Diversification and growth retirement portfolios on average can last eight years longer than defensive portfolios, according to research by the Association of Superannuation Funds of Australia (ASFA) and State Street Global Advisers (SSgA).
Retirees with a more diversified portfolio (43 per cent cash/fixed income, 26 per cent Australian equities, 17 per cent international equities, 10 per cent alternatives, and five per cent property) on average should be expected to draw down on their superannuation until the age of 98.
However, retirees with a defensive portfolio (75 per cent cast/fixed income and 25 per cent Australian equities) can expect to draw until they are the age of 90, taking into account reliance on age pension contributing to their funds.

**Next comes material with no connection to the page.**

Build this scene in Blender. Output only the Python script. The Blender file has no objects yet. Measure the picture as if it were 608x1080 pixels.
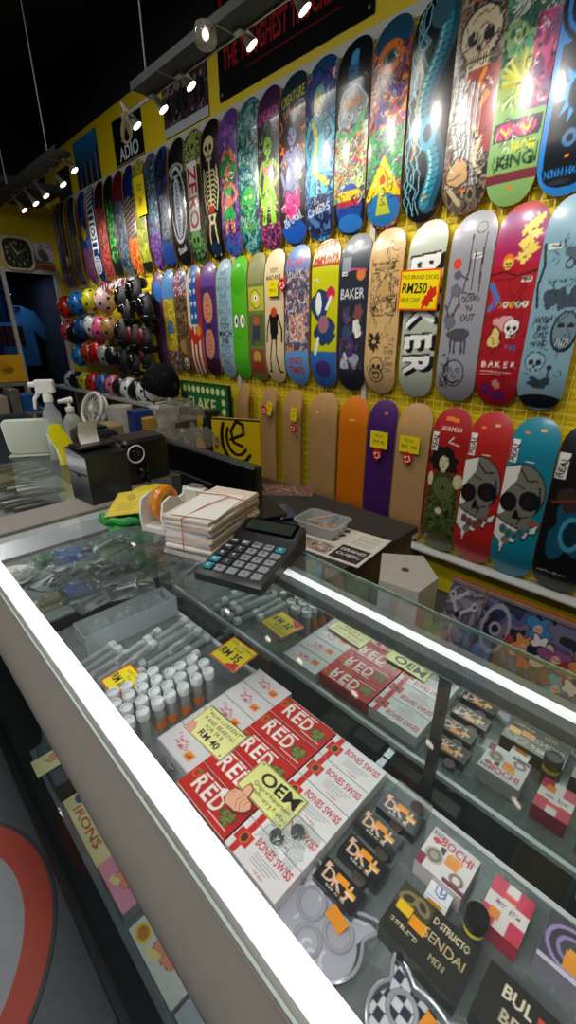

"Growth assets, which will generate sufficient returns to support lifestyle aspirations, outpace inflation and minimise longevity risk are critical, along with some downside risk protection," SSgA's Investment Solutions Group Asia-Pacific head, Mark Wills, said.
Commenting on possible future policy changes ASFA chief executive, Pauline Vamos, said that the industry needs to develop products that deliver a regular and stable income stream, provide longevity risk management, and are flexible enough to deal with unexpected events.
"At present, the regulatory framework that governs these products has been overly prescriptive, which has slowed innovation and hindered product development."
Vamos also noted that pressures on the federal budget along with the fact that we may live longer than we plan means that it is not the best idea to rely on the government to fund retirement, as well as other age-related expenditure.